SUPPLIED MATERIAL:
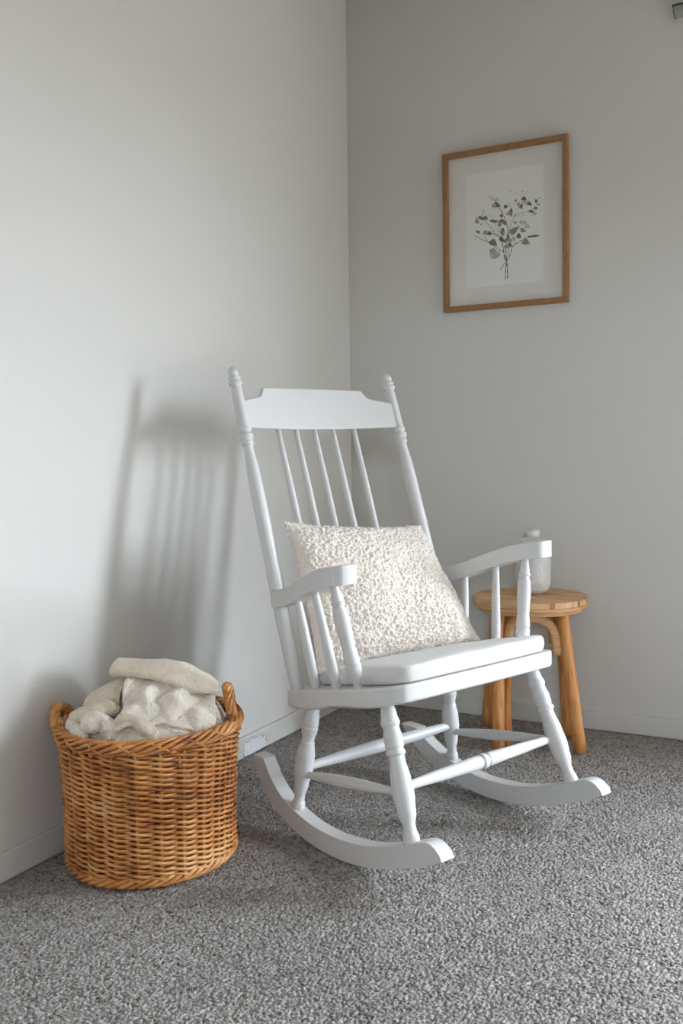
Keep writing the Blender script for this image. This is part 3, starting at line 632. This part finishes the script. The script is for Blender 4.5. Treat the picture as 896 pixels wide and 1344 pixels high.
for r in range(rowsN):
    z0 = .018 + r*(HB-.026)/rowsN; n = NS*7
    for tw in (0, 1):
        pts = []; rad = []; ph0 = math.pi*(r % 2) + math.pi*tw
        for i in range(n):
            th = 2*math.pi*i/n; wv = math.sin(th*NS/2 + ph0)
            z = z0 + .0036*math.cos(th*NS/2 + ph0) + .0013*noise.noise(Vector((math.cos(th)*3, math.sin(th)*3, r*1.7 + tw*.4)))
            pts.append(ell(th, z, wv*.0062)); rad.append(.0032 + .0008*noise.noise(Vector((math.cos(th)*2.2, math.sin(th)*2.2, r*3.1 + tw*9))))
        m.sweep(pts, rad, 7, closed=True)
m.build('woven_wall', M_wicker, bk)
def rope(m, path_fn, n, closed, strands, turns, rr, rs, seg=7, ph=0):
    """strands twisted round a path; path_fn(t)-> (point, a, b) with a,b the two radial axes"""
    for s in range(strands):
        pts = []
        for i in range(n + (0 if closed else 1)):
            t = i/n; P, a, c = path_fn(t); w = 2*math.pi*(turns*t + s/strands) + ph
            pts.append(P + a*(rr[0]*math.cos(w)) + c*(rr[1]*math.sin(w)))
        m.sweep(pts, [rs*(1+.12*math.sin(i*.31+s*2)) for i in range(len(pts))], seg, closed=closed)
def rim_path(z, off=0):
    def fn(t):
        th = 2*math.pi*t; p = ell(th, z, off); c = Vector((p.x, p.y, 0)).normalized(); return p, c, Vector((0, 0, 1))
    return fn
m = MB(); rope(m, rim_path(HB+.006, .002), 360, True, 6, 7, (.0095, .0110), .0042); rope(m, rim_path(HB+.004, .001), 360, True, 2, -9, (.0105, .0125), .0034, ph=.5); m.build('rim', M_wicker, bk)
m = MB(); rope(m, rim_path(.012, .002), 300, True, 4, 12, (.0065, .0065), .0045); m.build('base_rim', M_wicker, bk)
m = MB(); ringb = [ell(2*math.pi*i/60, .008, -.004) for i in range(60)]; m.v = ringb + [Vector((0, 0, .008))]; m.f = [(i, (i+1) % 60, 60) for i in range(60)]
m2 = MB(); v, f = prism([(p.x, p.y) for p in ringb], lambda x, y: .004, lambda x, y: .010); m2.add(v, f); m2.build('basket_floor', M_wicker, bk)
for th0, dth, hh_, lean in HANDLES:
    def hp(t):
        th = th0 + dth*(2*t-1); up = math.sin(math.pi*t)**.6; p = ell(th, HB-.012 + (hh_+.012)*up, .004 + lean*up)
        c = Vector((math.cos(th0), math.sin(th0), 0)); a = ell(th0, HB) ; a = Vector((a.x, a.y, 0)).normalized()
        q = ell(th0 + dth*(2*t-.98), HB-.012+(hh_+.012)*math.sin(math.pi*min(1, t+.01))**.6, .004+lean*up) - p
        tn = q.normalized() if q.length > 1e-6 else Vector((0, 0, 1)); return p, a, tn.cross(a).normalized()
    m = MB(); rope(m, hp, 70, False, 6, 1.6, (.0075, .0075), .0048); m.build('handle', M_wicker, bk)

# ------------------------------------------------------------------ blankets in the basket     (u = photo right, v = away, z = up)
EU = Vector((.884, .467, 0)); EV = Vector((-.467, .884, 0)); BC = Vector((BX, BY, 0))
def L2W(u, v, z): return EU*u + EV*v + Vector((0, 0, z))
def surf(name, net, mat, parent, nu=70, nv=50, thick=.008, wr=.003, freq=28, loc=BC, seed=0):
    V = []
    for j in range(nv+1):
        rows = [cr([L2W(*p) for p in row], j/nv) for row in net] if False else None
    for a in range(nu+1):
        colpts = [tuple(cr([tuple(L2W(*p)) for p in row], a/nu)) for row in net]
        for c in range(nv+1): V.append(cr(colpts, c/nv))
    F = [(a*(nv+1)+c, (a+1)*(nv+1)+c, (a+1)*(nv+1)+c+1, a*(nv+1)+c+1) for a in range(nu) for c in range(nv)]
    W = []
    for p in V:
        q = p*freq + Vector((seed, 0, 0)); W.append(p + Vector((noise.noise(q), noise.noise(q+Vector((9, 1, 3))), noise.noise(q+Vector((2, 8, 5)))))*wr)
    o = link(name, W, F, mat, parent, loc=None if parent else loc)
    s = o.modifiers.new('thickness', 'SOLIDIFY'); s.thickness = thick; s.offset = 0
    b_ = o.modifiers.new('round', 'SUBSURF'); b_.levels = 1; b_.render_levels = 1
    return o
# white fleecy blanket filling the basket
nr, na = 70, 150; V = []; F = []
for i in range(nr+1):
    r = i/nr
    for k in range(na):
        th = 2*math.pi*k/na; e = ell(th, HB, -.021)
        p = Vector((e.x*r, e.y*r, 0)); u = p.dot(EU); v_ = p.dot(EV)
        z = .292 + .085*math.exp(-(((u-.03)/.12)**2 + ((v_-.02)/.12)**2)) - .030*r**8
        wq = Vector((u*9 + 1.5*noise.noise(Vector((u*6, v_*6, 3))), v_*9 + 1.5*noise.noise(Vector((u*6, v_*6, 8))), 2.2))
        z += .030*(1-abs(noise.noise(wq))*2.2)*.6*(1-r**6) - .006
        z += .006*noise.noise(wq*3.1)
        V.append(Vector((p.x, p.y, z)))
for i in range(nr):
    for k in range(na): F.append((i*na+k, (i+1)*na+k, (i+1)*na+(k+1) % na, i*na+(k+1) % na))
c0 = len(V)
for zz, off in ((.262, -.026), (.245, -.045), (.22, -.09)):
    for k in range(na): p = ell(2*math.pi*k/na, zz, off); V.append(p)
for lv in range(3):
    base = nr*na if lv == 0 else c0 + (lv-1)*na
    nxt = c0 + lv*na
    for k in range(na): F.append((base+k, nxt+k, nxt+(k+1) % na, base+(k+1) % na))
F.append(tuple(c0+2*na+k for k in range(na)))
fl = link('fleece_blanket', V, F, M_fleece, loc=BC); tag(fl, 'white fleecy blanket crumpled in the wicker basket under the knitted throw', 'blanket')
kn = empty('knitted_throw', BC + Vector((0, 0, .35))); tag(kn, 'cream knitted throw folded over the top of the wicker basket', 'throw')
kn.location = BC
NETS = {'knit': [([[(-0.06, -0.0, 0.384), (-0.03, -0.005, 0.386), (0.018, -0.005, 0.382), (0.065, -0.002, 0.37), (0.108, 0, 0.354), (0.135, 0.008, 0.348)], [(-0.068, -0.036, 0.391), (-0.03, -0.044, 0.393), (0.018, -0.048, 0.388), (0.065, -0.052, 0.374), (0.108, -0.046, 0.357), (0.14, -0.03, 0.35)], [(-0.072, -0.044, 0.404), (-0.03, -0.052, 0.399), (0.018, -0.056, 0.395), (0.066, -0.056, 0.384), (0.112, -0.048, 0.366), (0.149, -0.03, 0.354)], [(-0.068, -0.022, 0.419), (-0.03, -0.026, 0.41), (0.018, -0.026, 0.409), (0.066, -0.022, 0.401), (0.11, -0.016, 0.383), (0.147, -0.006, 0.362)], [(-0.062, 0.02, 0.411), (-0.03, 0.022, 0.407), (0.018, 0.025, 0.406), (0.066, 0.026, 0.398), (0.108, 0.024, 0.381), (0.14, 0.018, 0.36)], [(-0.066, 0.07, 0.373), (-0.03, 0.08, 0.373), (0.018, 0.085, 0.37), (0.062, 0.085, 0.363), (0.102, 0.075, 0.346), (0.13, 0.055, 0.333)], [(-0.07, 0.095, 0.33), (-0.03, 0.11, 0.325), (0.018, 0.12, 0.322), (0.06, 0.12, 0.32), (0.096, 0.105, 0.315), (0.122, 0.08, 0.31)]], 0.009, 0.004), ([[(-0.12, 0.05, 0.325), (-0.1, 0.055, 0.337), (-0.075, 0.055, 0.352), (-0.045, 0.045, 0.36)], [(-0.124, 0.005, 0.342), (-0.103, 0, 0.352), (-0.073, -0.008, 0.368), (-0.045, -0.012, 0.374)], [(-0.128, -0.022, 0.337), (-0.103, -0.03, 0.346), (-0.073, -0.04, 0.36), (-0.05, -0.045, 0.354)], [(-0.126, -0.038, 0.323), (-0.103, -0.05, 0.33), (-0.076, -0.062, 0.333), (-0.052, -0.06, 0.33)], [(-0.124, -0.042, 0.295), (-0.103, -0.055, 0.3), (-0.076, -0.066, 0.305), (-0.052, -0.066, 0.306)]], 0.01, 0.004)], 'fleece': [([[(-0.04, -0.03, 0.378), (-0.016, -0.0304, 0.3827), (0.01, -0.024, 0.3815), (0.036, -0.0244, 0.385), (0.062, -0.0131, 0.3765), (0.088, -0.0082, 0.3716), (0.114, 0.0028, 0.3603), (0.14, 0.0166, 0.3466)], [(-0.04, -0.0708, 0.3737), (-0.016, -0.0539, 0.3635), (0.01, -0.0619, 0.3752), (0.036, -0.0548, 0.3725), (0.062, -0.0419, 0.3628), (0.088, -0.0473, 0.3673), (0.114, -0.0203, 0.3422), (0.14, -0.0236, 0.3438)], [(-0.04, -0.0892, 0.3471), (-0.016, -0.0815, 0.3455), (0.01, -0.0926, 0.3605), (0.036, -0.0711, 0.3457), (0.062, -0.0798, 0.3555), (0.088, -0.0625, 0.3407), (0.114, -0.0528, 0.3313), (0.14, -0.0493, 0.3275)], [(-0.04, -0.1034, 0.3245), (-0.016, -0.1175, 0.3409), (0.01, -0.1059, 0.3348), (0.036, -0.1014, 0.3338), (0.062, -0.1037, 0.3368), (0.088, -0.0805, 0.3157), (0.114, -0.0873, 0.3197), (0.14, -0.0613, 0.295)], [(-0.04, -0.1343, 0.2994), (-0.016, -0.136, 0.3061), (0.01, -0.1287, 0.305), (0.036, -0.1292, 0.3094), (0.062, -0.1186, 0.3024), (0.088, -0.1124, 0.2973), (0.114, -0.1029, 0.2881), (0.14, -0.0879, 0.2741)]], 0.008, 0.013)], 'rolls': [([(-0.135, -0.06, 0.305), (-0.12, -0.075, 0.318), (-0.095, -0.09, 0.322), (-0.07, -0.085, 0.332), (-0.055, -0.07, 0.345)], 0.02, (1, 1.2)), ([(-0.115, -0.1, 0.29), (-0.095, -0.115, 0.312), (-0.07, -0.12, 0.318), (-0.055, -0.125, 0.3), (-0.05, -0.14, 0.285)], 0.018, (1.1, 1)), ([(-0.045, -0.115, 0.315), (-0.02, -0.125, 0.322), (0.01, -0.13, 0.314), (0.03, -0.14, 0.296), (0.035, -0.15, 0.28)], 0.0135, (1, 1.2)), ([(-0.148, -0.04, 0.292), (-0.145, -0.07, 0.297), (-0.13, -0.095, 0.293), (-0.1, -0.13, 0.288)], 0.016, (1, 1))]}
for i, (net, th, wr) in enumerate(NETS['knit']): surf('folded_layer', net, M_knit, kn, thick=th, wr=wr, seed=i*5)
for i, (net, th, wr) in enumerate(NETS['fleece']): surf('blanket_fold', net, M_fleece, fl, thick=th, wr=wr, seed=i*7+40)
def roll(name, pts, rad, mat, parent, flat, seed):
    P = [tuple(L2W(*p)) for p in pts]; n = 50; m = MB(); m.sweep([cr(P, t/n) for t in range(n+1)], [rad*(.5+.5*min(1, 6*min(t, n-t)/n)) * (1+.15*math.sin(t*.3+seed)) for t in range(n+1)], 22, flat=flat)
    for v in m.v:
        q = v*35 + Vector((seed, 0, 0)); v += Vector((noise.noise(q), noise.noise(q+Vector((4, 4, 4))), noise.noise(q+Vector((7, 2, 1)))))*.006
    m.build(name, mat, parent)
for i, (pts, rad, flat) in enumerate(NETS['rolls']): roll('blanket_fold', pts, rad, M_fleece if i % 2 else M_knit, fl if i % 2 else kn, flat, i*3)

---

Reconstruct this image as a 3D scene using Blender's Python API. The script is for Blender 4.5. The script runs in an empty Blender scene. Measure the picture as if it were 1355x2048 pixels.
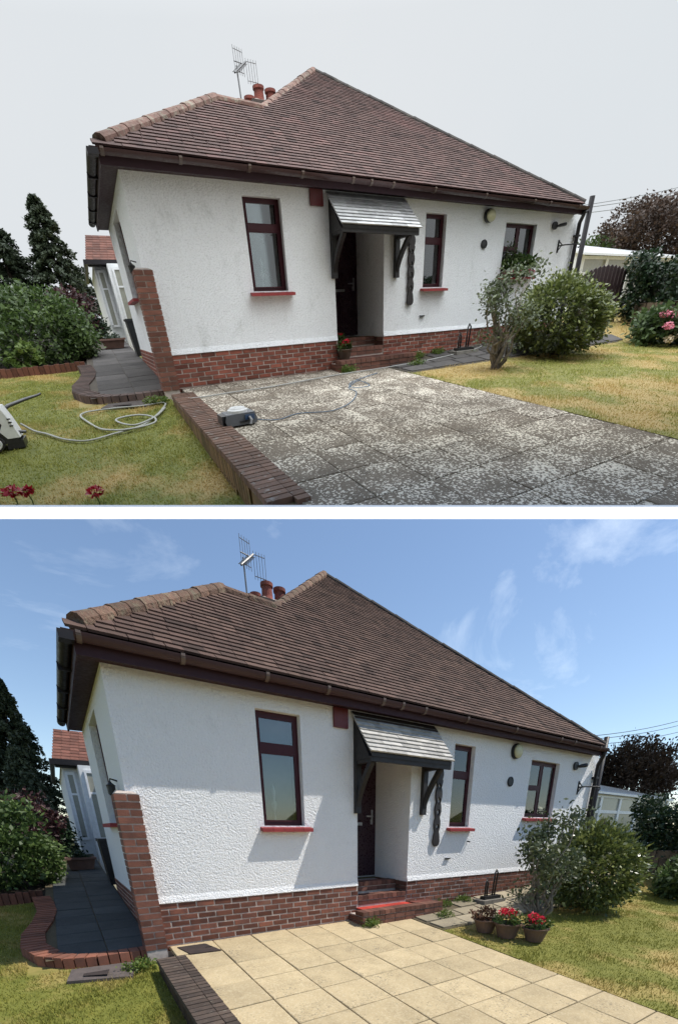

--

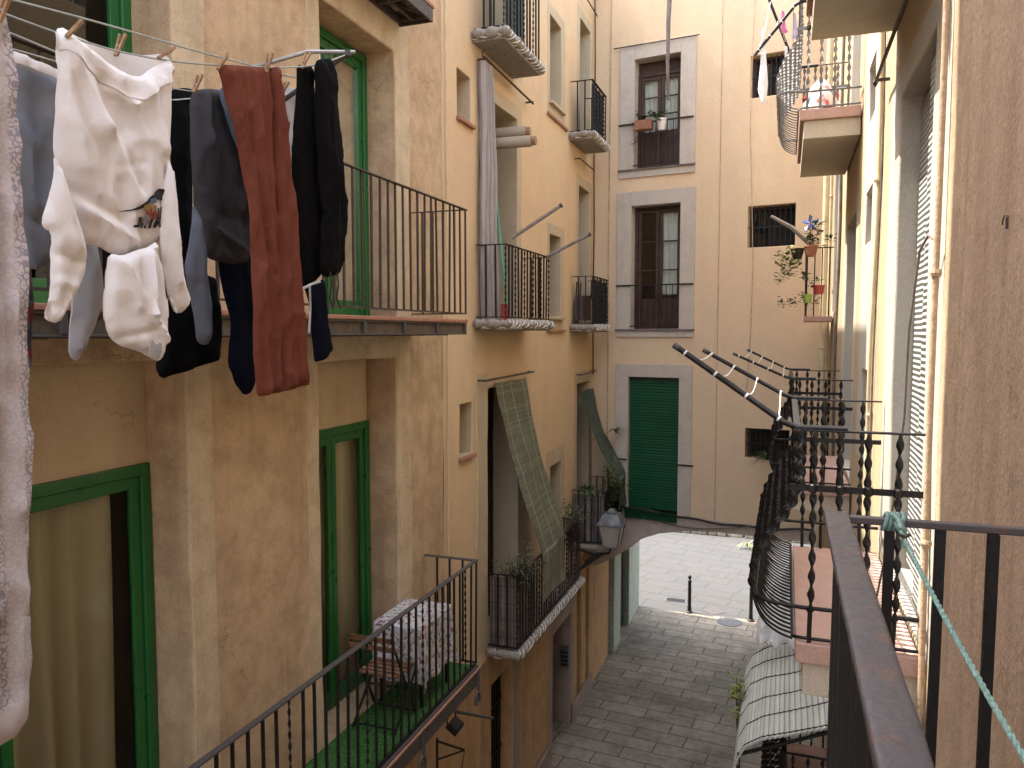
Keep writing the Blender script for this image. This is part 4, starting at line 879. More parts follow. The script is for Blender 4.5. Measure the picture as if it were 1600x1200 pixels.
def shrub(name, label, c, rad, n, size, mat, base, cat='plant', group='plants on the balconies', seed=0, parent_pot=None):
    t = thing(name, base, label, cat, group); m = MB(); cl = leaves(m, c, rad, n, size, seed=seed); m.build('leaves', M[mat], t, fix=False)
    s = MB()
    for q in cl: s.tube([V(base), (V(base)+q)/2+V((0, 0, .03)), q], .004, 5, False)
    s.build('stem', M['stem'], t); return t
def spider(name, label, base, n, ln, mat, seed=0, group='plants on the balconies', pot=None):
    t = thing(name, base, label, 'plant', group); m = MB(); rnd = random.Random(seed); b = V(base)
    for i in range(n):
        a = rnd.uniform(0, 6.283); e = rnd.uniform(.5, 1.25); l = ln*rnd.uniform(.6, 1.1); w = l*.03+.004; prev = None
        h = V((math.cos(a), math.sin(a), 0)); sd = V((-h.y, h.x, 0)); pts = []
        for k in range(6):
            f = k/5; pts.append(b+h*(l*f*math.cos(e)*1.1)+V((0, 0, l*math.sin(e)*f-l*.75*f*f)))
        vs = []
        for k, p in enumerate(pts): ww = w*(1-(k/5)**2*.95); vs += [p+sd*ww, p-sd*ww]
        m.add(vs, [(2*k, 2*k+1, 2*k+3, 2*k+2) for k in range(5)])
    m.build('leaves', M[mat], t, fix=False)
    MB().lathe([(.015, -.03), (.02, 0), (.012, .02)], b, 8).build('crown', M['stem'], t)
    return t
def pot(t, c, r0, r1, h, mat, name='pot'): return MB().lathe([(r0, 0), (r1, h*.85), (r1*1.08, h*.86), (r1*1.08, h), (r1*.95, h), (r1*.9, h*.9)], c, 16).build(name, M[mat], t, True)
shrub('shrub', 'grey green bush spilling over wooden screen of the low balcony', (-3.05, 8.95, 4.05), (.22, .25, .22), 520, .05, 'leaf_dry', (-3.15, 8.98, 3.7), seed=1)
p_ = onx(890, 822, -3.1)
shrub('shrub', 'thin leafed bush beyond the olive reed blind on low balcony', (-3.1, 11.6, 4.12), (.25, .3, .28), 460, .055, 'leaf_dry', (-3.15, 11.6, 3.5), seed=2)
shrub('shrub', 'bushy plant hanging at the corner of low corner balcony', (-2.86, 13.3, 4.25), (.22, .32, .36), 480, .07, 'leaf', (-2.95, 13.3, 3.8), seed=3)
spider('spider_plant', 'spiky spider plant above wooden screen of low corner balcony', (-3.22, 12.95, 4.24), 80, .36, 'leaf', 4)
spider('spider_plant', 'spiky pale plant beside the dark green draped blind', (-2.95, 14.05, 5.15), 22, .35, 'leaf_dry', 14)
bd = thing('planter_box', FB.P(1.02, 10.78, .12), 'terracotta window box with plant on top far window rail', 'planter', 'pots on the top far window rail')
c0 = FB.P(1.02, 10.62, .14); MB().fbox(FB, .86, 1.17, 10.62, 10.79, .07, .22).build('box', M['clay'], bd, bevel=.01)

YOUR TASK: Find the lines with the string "empty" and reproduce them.

EXERCISE RESULT:
kn = empty('knitted_throw', BC + Vector((0, 0, .35))); tag(kn, 'cream knitted throw folded over the top of the wicker basket', 'throw')
Reconstruct this image as a 3D scene using Blender's Python API. The script is for Blender 4.5. The script runs in an empty Blender scene. Measure the picture as if it were 1355x2048 pixels.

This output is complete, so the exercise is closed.